Restate word for word the lines of the data below, from the first through the one that has "PI = math.pi".

### Raw data

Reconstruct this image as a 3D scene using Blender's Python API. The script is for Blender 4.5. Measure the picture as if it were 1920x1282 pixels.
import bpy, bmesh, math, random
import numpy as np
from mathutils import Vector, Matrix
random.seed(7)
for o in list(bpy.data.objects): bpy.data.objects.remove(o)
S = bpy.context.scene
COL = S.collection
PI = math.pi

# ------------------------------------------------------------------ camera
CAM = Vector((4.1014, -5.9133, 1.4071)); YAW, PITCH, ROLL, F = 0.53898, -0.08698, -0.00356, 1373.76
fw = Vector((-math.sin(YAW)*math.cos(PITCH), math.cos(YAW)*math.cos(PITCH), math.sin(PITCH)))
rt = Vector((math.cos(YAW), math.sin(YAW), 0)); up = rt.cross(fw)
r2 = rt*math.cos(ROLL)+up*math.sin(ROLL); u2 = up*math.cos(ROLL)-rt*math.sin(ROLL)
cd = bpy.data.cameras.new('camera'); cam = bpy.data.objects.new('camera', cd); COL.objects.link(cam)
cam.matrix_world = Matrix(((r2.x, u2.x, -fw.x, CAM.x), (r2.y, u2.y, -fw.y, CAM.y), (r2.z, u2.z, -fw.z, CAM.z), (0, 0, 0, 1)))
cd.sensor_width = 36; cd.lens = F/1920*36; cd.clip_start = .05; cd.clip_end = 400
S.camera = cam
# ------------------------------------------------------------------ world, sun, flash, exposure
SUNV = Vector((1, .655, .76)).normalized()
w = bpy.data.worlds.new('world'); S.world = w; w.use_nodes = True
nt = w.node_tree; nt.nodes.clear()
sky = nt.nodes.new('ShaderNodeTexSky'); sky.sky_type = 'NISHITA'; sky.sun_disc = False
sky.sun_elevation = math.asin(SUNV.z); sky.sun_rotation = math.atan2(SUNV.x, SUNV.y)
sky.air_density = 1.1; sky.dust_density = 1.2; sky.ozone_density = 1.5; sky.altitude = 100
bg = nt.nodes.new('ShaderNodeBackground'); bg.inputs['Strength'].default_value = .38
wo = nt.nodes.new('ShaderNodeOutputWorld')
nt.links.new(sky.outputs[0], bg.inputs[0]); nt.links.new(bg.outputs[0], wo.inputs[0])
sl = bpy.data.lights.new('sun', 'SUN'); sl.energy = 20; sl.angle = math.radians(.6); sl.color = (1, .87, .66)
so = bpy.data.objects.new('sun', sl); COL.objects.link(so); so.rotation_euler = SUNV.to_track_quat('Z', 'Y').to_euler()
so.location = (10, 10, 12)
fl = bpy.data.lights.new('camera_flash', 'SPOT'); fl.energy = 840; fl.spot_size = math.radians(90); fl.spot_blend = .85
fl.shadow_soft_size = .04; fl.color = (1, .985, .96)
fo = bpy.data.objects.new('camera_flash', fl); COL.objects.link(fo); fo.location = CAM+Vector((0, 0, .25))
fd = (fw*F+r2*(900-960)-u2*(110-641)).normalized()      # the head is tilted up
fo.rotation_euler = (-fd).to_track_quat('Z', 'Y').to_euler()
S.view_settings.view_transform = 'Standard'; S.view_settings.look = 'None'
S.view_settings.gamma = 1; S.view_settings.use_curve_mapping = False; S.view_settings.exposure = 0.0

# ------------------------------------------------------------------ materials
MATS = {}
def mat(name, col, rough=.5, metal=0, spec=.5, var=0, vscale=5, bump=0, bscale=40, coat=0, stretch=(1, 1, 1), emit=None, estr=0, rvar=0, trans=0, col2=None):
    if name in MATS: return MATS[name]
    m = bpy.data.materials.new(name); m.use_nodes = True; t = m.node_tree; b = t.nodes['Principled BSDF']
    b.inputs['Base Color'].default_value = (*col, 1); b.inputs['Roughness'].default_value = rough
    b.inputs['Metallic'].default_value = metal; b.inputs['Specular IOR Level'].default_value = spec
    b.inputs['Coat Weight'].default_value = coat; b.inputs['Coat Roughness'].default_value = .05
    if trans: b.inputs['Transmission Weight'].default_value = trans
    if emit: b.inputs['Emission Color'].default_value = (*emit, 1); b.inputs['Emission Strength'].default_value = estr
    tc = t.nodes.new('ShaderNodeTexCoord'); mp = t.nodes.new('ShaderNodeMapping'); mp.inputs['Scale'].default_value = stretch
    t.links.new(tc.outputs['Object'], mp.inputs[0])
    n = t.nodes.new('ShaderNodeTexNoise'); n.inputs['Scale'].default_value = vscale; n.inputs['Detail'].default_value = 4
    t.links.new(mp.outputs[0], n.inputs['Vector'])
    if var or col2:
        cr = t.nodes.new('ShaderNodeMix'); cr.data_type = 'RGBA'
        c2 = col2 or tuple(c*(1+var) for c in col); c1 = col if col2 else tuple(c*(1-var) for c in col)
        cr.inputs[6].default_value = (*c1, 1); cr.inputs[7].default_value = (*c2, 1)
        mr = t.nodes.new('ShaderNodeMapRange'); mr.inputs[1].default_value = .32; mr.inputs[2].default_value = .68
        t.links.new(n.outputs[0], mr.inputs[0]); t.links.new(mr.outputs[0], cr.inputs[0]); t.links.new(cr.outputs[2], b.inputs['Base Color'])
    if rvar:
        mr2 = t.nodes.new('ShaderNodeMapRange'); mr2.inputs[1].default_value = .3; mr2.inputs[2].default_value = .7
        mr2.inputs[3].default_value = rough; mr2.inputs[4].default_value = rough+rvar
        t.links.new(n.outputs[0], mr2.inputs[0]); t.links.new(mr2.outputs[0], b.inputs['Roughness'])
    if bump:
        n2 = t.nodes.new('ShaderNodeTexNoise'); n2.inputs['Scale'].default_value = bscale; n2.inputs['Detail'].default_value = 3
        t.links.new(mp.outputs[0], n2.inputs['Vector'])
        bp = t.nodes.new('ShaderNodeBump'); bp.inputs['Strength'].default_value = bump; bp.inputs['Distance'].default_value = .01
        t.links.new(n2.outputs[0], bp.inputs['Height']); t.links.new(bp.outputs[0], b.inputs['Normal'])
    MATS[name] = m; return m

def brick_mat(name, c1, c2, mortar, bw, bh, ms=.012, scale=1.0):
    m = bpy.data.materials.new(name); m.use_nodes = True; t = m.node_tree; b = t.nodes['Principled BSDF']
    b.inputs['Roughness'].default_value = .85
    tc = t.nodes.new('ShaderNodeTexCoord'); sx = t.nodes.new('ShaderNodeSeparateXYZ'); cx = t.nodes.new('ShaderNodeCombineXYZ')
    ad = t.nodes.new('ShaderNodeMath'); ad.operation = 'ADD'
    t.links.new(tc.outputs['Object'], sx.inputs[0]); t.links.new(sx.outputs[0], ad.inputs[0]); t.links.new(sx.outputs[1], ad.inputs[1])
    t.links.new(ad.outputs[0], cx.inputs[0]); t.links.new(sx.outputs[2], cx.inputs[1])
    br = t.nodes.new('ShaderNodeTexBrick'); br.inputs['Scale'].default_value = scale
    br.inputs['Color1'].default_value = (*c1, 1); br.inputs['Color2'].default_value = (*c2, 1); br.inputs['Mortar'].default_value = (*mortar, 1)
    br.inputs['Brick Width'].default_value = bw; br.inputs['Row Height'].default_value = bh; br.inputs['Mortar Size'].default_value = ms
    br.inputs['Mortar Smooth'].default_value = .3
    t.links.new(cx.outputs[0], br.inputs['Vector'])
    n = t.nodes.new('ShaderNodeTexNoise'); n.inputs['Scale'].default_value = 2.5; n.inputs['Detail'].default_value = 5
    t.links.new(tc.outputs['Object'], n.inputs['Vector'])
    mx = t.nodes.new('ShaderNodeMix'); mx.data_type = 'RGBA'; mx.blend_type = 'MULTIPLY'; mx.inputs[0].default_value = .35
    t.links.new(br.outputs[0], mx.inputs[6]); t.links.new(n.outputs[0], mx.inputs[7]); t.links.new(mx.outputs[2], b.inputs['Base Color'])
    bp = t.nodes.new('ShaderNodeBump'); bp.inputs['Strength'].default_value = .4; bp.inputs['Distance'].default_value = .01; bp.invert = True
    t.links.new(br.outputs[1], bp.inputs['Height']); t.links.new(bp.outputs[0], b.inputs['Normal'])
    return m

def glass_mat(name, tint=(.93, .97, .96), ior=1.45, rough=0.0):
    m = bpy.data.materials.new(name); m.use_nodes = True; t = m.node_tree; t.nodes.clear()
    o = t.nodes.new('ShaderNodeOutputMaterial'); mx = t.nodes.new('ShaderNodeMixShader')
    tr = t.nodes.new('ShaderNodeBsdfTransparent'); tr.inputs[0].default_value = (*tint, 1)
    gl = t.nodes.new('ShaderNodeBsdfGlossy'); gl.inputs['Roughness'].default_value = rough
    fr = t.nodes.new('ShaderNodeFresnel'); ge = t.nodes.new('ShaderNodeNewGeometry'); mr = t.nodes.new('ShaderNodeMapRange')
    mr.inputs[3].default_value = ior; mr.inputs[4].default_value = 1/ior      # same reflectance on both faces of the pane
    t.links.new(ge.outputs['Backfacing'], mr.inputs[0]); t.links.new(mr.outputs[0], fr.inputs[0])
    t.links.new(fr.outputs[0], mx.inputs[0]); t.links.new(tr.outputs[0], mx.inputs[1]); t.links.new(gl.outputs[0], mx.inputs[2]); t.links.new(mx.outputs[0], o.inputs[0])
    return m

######

## Complete answer
Reconstruct this image as a 3D scene using Blender's Python API. The script is for Blender 4.5. Measure the picture as if it were 1920x1282 pixels.
import bpy, bmesh, math, random
import numpy as np
from mathutils import Vector, Matrix
random.seed(7)
for o in list(bpy.data.objects): bpy.data.objects.remove(o)
S = bpy.context.scene
COL = S.collection
PI = math.pi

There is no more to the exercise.